There is a well-researched and growing recognition amongst many commentators today that it is a axiomatic that ‘Business as usual' is no longer a viable option and it is not useful to continue with some of the failing models of leadership. There is a new, more urgent rhythm of business and social life. The beat has changed and the new high-performers are playing a different tune and using new instruments. We live today in a world rich in digital resources but share a poverty of leadership competence in exploration and exploitation of these resources to their fullest it seems. We still have issues with environmental degradation and finite physical resources though some –but not all-of these ecological deficiencies might be attenuated with more judicious use of the digital abundance becoming more and more accessible to us globally.

Such emerging digital resources have brought demands for changes in many societies, which go beyond simply increasing access to the technology per se for consumers. For example recent research by Pew Global Researchers (2014) has noted that 20% of the world has mobile and online access and this has reinforced other social demands in particular from the younger generation who are usually the first to take up the newer technologies and access the web. As the report states:

Majorities in 22 of 24 countries surveyed say it is important that people have access to the internet without government censorship. In 12 nations, at least seven-in-ten hold this view. Support for internet freedom is especially strong in countries where a large percentage of the population is online. And, in most of the countries polled, young people are particularly likely to consider internet freedom a priority (Pew Global Research Center, March 19,2014).

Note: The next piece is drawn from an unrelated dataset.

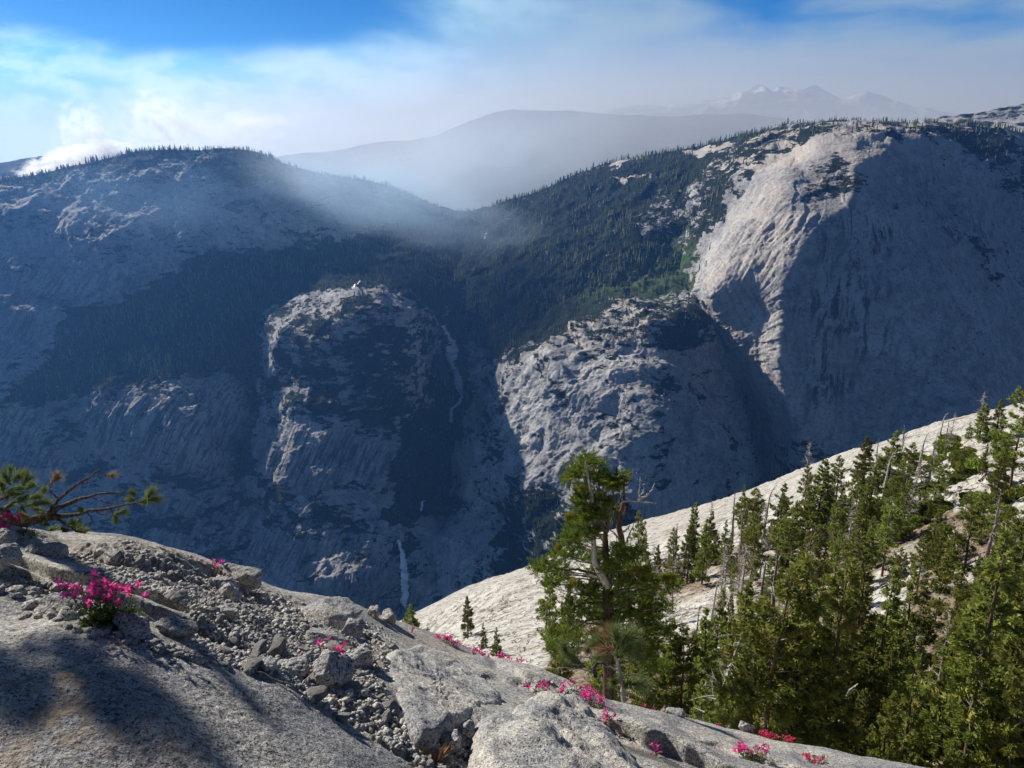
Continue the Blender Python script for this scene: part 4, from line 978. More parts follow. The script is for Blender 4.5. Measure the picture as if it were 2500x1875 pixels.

These and other changes also beg many questions about what leaders must do to succeed and what new ‘psychological contracts’ need to be negotiated between citizens, followers, employees and the formal and informal leaders in all organizations in order to sensibly and practically define what is allowable, acceptable, desirable, possible and mandatory in the workplace today. We have drawn on the research and practical expertise of authorities from across the world in this edited book. That is fitting since the changes that are emerging continue to widen their application and impact across even the most remote and seemingly inaccessible societies, businesses, governments and cultures, albeit in different ways and at different speeds. As mentioned above, the Internet has opened up the world and increasingly; mobile technology has diminished distances and expanded communication as we pointed out in our last book (Smith & Cockburn, 2013).

This first chapter in this new book gives a very brief overview of key definitions of leadership in organizations we discussed in detail in our first book. We also point the reader towards the flexible, gender-neutral leadership model we presented in our first book and that we believe will be required to successfully address current and future leadership in digitally defined contexts. At the time of writing the Leaders of many nations and businesses are under threat and are failing. As many as 40% of all new leaders fail within the first 18 months according to recent surveys, thus the leadership crisis continues to grow more threatening and as leaders’ world of work grows more complex each year, the leaders’ own self-doubt about their skills is magnified (Newhall, 2011, Smith & Cockburn, 2013, xii).

As noted above, both organizations and leaders at all levels today have to work hard and to strive to continuously maintain a sharp, cutting edge profile in their organizations and in their markets (Pretorius & Roux, 2011) or else reinvent themselves to address the constantly shifting unpredictable opportunities and the constraints of operating in a global business environment. By the same token, so too must we search for more effective, dynamic leadership models in order to keep pace intellectually and practically with the heady pace and complex swirl of new socio digital media, devices and applications bubbling to the surface of our lives each day. The practical drawback here is that many current definitions of leadership continue to be a much contested and often confused area of academic research and practitioner debate as well as the often lagging public perceptions fuelled by the popular media (Kets de Vries, 1993; Higgs, 2003; Ruettimann, 2011; Krohe, 2011).